En estas fiestas, por una razón o por otra, todo el mundo sufre, en buena medida porque la empresa promotora es muy partidaria del sufrimiento como vía de beatitud. El que está quitándose del tabaco, por ejemplo, lo pasa fatal, ya que la tentación de reincidir en el hábito de echar humo se acrecienta, y lo más probable es que recaiga. El que fuma de modo habitual termina envenenado de alquitranes. El que nunca fuma acaba -por quién sabe qué repente dionisiaco- con un habano entre los dientes, o con un cigarrillo que sujeta con mano inexperta, porque estas fiestas invitan no sólo al exceso, sino también a la extravagancia.

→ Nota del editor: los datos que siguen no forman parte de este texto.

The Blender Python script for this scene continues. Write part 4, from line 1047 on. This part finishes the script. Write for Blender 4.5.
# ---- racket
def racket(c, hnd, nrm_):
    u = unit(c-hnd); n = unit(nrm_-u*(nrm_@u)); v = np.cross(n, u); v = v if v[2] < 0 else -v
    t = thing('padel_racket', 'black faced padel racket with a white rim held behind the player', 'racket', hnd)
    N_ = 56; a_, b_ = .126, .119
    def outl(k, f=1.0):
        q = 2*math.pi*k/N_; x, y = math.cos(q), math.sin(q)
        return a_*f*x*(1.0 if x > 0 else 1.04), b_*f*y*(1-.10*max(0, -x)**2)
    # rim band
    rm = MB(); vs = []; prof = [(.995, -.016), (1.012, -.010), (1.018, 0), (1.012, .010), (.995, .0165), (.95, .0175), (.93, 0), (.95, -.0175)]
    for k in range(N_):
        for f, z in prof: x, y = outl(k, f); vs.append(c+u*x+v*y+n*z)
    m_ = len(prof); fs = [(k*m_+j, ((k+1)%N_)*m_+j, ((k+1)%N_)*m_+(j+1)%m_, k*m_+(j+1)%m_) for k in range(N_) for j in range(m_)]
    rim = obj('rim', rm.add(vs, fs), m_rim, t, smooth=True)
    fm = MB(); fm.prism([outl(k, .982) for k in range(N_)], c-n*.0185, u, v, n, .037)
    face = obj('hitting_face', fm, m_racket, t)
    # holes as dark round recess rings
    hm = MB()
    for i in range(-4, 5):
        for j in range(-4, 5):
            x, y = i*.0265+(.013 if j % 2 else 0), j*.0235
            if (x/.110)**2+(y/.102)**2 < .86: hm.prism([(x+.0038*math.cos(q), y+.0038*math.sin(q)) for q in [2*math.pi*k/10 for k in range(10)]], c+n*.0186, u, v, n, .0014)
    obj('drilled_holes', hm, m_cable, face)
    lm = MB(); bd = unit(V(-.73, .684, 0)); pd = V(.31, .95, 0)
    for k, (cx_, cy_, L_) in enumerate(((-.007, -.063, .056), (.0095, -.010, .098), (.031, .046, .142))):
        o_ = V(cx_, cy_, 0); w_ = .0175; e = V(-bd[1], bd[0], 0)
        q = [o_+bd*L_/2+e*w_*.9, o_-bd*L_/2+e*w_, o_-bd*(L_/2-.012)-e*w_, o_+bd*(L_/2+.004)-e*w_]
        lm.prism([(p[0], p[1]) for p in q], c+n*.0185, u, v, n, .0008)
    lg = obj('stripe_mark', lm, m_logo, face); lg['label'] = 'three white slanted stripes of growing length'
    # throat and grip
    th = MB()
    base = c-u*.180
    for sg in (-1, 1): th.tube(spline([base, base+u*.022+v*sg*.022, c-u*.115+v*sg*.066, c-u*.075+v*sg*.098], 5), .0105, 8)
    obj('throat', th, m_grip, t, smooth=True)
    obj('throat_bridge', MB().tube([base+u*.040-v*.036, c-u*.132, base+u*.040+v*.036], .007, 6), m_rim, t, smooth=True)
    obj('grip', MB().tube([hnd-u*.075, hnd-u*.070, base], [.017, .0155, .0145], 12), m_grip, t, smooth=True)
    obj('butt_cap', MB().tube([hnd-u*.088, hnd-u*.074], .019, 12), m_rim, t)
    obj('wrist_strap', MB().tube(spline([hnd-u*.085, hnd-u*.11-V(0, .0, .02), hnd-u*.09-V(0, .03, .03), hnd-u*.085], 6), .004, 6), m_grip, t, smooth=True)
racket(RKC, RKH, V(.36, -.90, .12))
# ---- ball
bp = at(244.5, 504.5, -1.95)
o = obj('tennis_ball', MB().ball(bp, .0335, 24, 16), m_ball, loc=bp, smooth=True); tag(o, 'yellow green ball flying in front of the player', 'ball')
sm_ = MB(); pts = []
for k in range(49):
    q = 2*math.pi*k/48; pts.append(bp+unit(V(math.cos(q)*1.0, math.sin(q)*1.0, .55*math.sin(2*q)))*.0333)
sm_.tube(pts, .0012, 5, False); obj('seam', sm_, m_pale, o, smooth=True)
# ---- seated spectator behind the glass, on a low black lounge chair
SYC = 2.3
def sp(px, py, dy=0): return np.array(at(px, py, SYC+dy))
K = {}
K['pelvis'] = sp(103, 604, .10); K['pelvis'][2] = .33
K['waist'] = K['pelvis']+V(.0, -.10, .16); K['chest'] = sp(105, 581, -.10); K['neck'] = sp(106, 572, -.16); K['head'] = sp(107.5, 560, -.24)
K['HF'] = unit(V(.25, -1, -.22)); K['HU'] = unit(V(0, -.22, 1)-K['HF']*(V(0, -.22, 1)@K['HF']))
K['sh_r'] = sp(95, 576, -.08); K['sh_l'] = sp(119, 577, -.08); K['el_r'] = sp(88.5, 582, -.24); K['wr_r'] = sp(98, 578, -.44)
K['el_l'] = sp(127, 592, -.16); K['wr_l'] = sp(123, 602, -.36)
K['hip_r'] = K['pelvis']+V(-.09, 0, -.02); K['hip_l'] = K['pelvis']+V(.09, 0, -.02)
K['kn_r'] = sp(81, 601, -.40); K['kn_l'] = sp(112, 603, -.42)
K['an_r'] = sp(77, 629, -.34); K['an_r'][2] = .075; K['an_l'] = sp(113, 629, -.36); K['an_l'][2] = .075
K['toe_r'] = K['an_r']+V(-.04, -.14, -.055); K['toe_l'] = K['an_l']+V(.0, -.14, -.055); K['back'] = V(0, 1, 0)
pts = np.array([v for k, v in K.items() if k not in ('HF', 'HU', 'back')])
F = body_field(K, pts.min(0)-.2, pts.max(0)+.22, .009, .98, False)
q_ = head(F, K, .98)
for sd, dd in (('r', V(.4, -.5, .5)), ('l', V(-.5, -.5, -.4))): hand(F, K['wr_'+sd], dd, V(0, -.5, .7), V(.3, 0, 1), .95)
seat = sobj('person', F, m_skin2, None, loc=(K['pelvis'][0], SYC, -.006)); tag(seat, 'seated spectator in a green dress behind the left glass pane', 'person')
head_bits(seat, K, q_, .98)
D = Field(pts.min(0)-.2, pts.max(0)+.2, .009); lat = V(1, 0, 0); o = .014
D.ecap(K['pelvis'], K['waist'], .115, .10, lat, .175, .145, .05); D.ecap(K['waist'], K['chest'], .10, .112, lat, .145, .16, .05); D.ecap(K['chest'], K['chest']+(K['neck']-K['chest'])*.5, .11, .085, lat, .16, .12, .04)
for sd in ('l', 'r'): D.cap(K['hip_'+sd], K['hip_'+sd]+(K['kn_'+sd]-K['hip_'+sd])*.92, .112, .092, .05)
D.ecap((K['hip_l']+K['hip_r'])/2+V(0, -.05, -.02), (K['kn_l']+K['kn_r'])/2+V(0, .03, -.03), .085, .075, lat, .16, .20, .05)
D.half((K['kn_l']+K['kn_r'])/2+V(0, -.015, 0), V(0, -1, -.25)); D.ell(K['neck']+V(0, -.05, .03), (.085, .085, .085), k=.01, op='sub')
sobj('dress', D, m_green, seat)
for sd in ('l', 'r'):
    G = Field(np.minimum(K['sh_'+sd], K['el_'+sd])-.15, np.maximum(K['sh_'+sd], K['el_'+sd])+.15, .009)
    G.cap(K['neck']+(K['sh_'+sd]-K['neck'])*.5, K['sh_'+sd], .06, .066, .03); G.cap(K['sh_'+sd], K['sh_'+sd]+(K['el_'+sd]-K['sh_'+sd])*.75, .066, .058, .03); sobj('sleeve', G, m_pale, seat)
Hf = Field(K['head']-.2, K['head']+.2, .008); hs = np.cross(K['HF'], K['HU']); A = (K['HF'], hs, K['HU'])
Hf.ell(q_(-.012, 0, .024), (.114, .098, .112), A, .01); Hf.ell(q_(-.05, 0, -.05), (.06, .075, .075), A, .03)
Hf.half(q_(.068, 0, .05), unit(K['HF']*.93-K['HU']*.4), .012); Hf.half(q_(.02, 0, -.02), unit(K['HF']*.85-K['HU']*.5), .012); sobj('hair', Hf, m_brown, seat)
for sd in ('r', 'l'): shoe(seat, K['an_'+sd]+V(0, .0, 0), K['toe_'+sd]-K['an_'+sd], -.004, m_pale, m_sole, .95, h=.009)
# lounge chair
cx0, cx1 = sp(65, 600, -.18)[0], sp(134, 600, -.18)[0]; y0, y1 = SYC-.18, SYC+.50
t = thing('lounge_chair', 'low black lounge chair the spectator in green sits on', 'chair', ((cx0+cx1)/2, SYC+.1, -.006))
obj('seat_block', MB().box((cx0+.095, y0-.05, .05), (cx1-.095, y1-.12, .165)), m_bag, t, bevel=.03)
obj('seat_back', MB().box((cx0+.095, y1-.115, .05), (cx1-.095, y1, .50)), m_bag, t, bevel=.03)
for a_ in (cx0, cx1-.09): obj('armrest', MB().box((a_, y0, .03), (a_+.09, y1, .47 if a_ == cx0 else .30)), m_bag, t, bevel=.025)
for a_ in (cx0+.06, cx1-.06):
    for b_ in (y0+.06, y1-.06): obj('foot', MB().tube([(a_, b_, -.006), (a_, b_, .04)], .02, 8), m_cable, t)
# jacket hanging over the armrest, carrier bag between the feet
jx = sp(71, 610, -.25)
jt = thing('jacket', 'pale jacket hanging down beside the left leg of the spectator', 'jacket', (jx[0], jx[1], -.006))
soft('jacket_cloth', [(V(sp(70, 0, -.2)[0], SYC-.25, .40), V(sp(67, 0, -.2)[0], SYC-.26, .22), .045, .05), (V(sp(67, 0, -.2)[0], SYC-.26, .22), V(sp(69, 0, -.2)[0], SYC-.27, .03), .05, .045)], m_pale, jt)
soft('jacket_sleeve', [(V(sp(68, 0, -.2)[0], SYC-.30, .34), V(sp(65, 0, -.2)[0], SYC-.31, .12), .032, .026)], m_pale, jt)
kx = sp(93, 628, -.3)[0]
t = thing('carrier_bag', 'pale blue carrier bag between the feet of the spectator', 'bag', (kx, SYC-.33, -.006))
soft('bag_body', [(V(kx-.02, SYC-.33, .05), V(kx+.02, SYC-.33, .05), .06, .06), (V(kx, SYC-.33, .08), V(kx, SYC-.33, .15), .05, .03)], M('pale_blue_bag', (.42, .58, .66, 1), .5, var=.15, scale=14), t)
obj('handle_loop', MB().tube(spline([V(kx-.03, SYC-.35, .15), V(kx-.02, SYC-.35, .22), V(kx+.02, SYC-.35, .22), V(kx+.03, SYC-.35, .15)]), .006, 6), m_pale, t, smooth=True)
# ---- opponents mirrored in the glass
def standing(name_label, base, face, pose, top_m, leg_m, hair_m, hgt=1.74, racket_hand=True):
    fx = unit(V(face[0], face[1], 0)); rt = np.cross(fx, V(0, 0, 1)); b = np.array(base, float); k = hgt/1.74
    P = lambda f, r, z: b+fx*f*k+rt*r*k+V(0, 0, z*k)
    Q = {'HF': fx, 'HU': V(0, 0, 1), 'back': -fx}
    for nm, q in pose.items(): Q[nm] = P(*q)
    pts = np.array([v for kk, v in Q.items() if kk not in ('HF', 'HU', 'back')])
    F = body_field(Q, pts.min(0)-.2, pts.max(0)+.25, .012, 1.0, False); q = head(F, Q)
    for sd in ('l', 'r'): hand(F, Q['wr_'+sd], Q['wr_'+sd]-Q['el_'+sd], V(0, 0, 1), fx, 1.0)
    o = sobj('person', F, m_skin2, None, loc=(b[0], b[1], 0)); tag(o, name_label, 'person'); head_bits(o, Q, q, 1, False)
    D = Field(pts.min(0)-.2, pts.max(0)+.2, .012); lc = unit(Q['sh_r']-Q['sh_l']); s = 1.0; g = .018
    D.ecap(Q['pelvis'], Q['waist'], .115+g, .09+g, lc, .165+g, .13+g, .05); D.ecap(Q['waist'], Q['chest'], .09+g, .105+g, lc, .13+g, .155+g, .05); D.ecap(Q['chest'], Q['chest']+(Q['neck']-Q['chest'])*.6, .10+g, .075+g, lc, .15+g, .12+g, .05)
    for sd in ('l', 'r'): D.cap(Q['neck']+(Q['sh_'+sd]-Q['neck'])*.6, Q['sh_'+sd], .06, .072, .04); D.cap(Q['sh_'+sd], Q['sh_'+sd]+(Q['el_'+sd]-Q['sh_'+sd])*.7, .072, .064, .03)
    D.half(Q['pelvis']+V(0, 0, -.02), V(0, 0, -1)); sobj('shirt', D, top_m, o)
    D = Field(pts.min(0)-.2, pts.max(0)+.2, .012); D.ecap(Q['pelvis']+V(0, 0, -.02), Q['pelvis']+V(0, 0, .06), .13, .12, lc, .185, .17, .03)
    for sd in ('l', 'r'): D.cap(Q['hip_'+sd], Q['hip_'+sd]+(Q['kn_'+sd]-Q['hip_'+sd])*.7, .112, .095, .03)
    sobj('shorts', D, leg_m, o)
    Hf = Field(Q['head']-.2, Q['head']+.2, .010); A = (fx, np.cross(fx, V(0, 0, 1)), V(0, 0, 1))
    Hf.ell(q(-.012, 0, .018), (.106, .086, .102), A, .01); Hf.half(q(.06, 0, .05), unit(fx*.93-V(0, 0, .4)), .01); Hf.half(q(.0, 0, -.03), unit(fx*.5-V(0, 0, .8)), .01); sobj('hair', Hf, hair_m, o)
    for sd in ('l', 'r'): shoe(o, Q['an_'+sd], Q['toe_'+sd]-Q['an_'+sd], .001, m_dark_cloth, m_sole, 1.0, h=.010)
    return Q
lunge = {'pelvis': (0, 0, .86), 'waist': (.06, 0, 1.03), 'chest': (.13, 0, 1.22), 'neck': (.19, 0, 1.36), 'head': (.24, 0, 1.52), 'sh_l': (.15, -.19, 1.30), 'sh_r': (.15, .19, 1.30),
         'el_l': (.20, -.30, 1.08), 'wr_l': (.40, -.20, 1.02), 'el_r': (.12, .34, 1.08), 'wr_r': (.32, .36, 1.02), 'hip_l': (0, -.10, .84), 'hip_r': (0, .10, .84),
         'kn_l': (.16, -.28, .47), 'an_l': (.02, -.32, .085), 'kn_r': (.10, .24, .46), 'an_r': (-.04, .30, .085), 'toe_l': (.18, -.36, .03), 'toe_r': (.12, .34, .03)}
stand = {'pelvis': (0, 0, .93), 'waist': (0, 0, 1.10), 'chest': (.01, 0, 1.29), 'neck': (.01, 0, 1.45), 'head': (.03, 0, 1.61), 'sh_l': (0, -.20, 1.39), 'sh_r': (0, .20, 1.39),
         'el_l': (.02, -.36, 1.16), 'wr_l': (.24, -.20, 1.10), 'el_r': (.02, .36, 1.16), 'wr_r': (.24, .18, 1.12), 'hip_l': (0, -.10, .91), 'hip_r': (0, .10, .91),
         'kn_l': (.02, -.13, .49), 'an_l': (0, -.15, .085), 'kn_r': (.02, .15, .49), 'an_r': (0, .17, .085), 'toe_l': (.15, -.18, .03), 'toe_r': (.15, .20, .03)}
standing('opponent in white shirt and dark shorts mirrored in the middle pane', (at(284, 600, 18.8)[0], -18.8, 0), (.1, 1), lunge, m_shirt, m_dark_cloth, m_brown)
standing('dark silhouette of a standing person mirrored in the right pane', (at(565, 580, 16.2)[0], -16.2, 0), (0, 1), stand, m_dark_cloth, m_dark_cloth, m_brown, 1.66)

La persona que está a dieta acaba perdiendo el control mental y se pone hasta el gorro de pestiños y chocolate, de licores y mantecados, de salsas barrocas y de turrones, y luego se las tiene que ver con su conciencia. El gordo engorda. El flaco engorda. El que tiene úlcera acaba en urgencias. Los triglicéridos hacen su agosto. El que apenas suele comer acaba indigestado. El alcohólico anónimo no se resiste a mojarse los labios en una copa de champán después de las 12 campanadas. El que nunca bebe se toma un par de copas. El que acostumbra a tomarse un par de copas acaba tomándose cuatro, y los que gustan de tomarse cuatro acaban con ocho encima, y hasta es posible que canturreen, porque el beber y el canturrear son artes complementarias. Incluso los niños acercan sus labios aventureros a la copa de espumoso, y los padres no dudan en celebrar esa temprana curiosidad enológica, entre otras razones porque ellos están ya hasta la nariz de destilados. Como hay que hacer regalos a mansalva, los pobres acaban siendo más pobres y los ricos menos ricos. Como hay que comer y beber más de lo prudente, se hace un gasto imprudente en el supermercado, y casi todo el mundo llega a enero con más trampas financieras que un Ayuntamiento. Para acrecentar el aire penitencial de estas fiestas, los niños se aburren en casa, señalando una y otra vez en el catálogo de juguetes las cosas que necesitan para seguir viviendo. Pasan ellos los días de tregua colegial soñando con artefactos prodigiosos, pero esos artefactos no podrán disfrutarlos hasta un par de días antes de volver a clase, cuando ya dispongan de horas muy contadas para jugar: una variante infantil del mito de Tántalo. Los adultos se desesperan al ir a comprar regalos para otros adultos, que ya tienen de todo, incluso lo que les sobra. Y acaban comprando, quieran o no, como una fatalidad que ni ellos mismos se explican, corbatas y alfileres de corbata, pitilleras y pañuelos, abrecartas y encendedores, y a lo sumo -si se trata de un familiar cercano- un pijama de fibra térmica con estampados geométricos.

De todas formas, y en la medida de lo posible, felices fiestas.